SET PROBLEM —
Leaving the pictures aside, transcribe every line below exactly.

DATASET EXTRACT —
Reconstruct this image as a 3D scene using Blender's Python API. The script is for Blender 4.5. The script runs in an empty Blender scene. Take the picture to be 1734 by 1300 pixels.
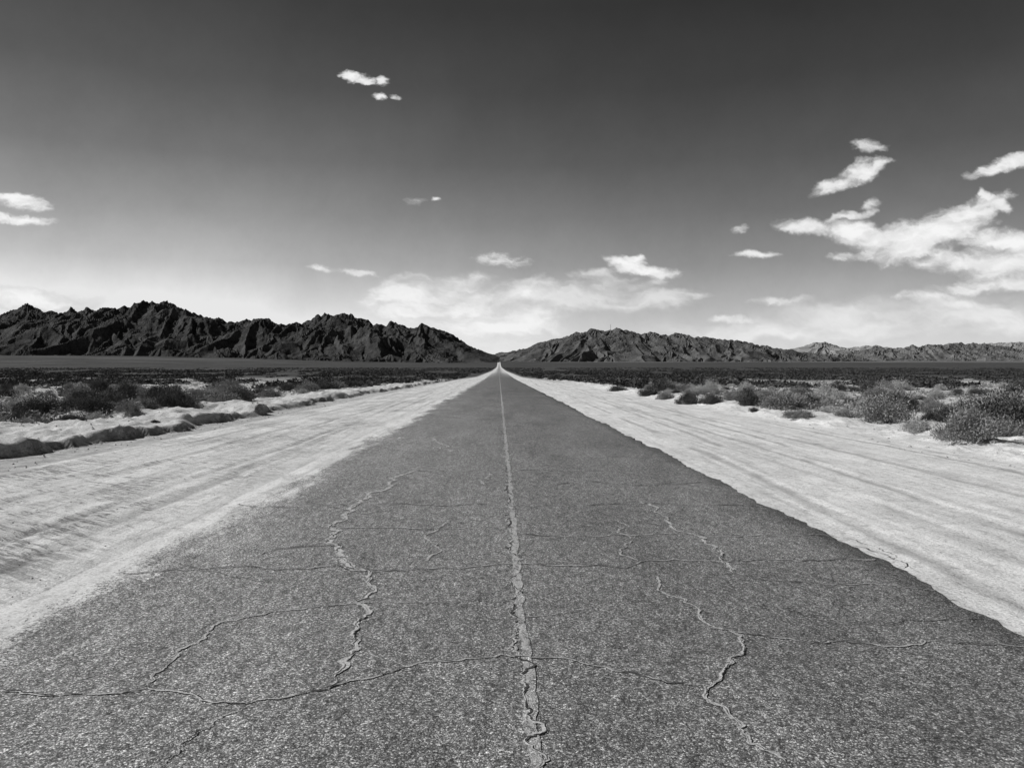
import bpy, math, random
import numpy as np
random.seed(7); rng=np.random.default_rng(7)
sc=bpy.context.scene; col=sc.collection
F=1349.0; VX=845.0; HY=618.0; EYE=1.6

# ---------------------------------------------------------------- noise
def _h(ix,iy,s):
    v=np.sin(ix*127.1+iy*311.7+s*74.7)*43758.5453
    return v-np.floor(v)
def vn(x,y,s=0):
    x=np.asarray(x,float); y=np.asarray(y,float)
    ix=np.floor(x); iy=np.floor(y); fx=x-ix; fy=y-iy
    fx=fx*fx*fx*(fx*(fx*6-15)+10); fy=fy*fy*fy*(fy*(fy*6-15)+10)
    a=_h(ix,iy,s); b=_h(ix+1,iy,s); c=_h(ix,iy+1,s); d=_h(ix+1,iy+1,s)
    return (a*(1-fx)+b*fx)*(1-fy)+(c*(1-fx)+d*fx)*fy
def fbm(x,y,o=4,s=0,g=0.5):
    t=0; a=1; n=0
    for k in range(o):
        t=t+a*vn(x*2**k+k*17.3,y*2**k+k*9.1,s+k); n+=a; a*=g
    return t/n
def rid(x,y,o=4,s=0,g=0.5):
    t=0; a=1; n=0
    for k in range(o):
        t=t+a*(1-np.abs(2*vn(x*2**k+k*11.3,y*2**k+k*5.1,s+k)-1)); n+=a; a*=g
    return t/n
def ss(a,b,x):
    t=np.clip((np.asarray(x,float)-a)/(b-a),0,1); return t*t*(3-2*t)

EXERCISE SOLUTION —
Reconstruct this image as a 3D scene using Blender's Python API. The script is for Blender 4.5. The script runs in an empty Blender scene. Take the picture to be 1734 by 1300 pixels.
import bpy, math, random
import numpy as np
random.seed(7); rng=np.random.default_rng(7)
sc=bpy.context.scene; col=sc.collection
F=1349.0; VX=845.0; HY=618.0; EYE=1.6

# ---------------------------------------------------------------- noise
def _h(ix,iy,s):
    v=np.sin(ix*127.1+iy*311.7+s*74.7)*43758.5453
    return v-np.floor(v)
def vn(x,y,s=0):
    x=np.asarray(x,float); y=np.asarray(y,float)
    ix=np.floor(x); iy=np.floor(y); fx=x-ix; fy=y-iy
    fx=fx*fx*fx*(fx*(fx*6-15)+10); fy=fy*fy*fy*(fy*(fy*6-15)+10)
    a=_h(ix,iy,s); b=_h(ix+1,iy,s); c=_h(ix,iy+1,s); d=_h(ix+1,iy+1,s)
    return (a*(1-fx)+b*fx)*(1-fy)+(c*(1-fx)+d*fx)*fy
def fbm(x,y,o=4,s=0,g=0.5):
    t=0; a=1; n=0
    for k in range(o):
        t=t+a*vn(x*2**k+k*17.3,y*2**k+k*9.1,s+k); n+=a; a*=g
    return t/n
def rid(x,y,o=4,s=0,g=0.5):
    t=0; a=1; n=0
    for k in range(o):
        t=t+a*(1-np.abs(2*vn(x*2**k+k*11.3,y*2**k+k*5.1,s+k)-1)); n+=a; a*=g
    return t/n
def ss(a,b,x):
    t=np.clip((np.asarray(x,float)-a)/(b-a),0,1); return t*t*(3-2*t)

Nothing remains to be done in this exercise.